I guess the point is, if it LOOKS enjoyable from say, screen shots, it’ll probably deliver, since the game is more or less everything you see, not much more or less.

Review – Limbo (PC)

I’ve been a bit lax on posts the last few days, with good reason.  I’ve been plowing through Limbo in order to do a proper review of it.  Here’s the short, this game is phenomenal.  It’s so simple in it’s design and gameplay and just all around but I have not been so engaged by a game the way Limbo did for a while.  I’ve been devoting my free time to playing through it instead of doing productive things like blogging.

So the plot presented here is very simple, you must travel through the surreal land of Limbo to find your sister.  There actually isn’t much plot in the game itself, that description comes from the game’s description.  You basically just start out alone in Limbo and must figure out what to do next.  The entire game is a complex series of platform based puzzles.  There are so many twists that are so cleverly done however that it will keep you on your toes for the entire game.  There is also a ridiculous amount of variety to the world which keeps it from ever getting repetitious.  As i said, the game is extremely engaging, you just want to push onward, even if there is never any explanation as to WHY you’re pushing onward.

The controls themselves are extremely simple, left and right movement, up to jump, control to activate objects.  You can push some objects and pull levers from time to time as well.  Everything flows extremely smoothly and the physics behind the world are all extremely good as well.  This comes into effect a lot later in the game as the world occasionally rotates or you must swing from ropes and defy gravity.
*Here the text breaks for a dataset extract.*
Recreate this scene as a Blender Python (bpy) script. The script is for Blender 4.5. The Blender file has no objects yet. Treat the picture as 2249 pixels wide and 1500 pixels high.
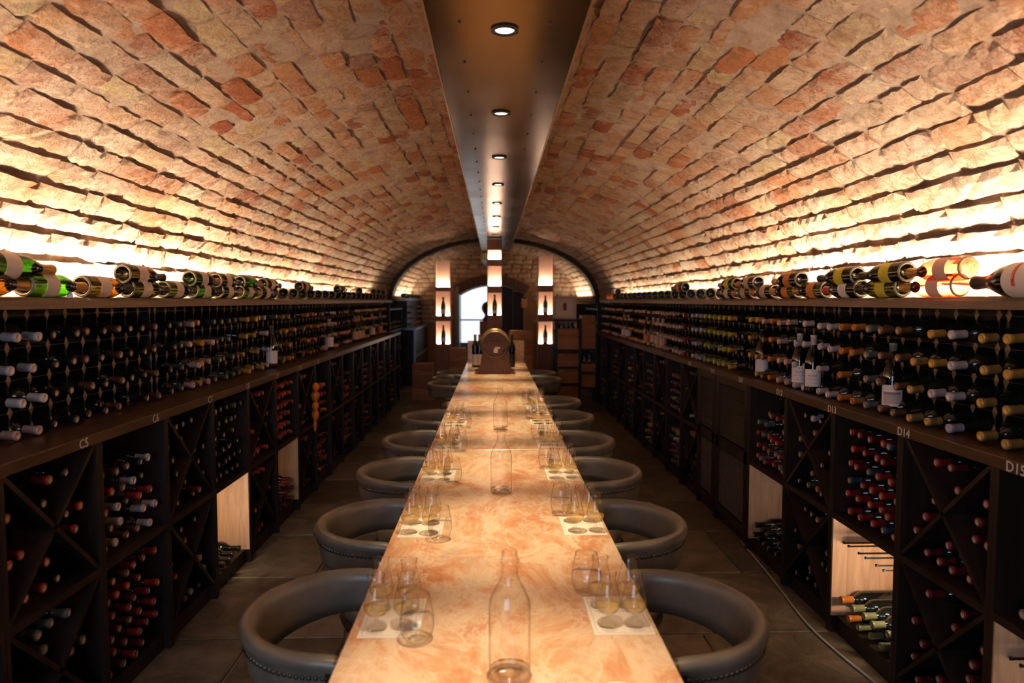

To make everything even better, the presentation is phenomenal.  The entire game is presented in a very dreamy black and white grayscale.  This does not detract at all from the extreme details of the environment and the use of focus, or the lack thereof, for background objects is done really well to give the world depth but not be distracting from what is going on in the player’s range.    There is no music either, only sound, which is also used effectively for timing or foreboding as needed.  The atmosphere all around is really rich and really helps the world come together.

The atmosphere isn’t just pushed by the graphical look either.  The world itself is very eerie.  There are all sorts of odd machines and ruins of buildings and signs that you pass.  Your character also must do everything he can to survive at times such as tearing the legs off of the persistent giant spider or combating the few natives which show up to attack you.  The traps themselves, especially later in the game, become increasingly more lethal and the game is actually a bit gruesome and elaborate when it depicts the player’s death.  Another good choice was the way death is handled, dying essentially means trying that particular sequence a second time and there are reset points everywhere you’d hope they would be.  There isn’t one part where you complete a complex puzzle only to be killed by the next complex puzzle and get forced to re-complete the previous round.  This would have only hindered things for the worse as you will die in this game, a lot.

There isn’t much to wrap up that has not already been said.  The game is presented amazingly, the gameplay is well designed and it’s generally an amazing game.  You probably won’t care for it if you don’t care for games with “artistic flare” or quite a bit of thought required but if it has already peaked your interest you’re probably going to enjoy it, a lot.